9.04.2013

Ready For A Brand New Beat, Kurlansky - B

                                          This short book is an homage to one of the true great and fun songs from the '60's -- "Dancing In The Street", by Martha and the Vandellas.  It's hard to imagine a Boomer out there who doesn't know the lyrics to this two minute forty second classic. I suspect most GenYers and Millennials know it too.  The song came out of Berry Gordy Jr.s Hitsville USA studio on West Grand Blvd. about a half-a-mile from the old GM headquarters building.  Motown may have been one of, if not the most productive record studios in history and this song came out in the summer of 1964, when they were at their peak. Interestingly, Martha Reeves was not supposed to sing it, but happened to be there that day and was asked to do the demo version that usually preceded the final take by the chosen singer. The producers knew they had a winner and asked the Vandellas to do the background the next day.  The book loses some of it's mojo when the author tries to make the point of its subtitle, 'How Dancing In The Street Became The Anthem For A Changing America'. The summer of 1964 was a bit of an inflection point: the Tonkin Resolution and the deaths of Schwerner, Goodman and Chaney, foreshadowing the  turmoil and violence of the next four years.

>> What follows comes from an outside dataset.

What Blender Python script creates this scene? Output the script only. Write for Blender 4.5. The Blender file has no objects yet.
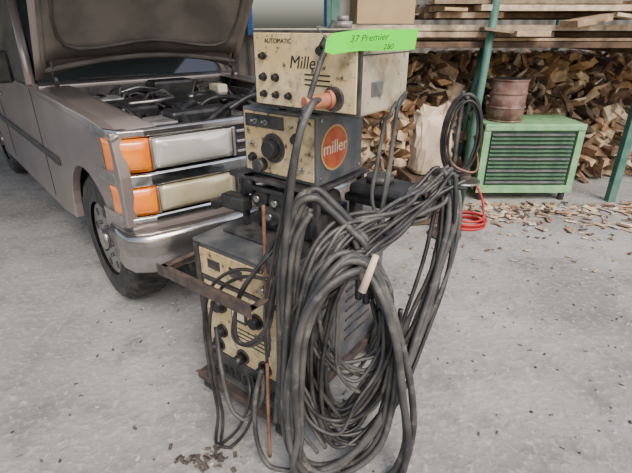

Even almost fifty-years later, it is shocking to think of massive summer urban riots, campus shut-downs, Vietnam spiralling out of control, the Civil Rights movement turning violent, crime in the streets, and  assassinations becoming a kind of normalcy. H. Rap Brown and the Black Panthers may have liked the song, but I'm not sure it became an anthem for change. Nonetheless, it remains a fabulous song and one in the Library of Congress's National Recording Registry for records that "are culturally, historically, or aesthetically important, and/or inform or reflect life in the United States."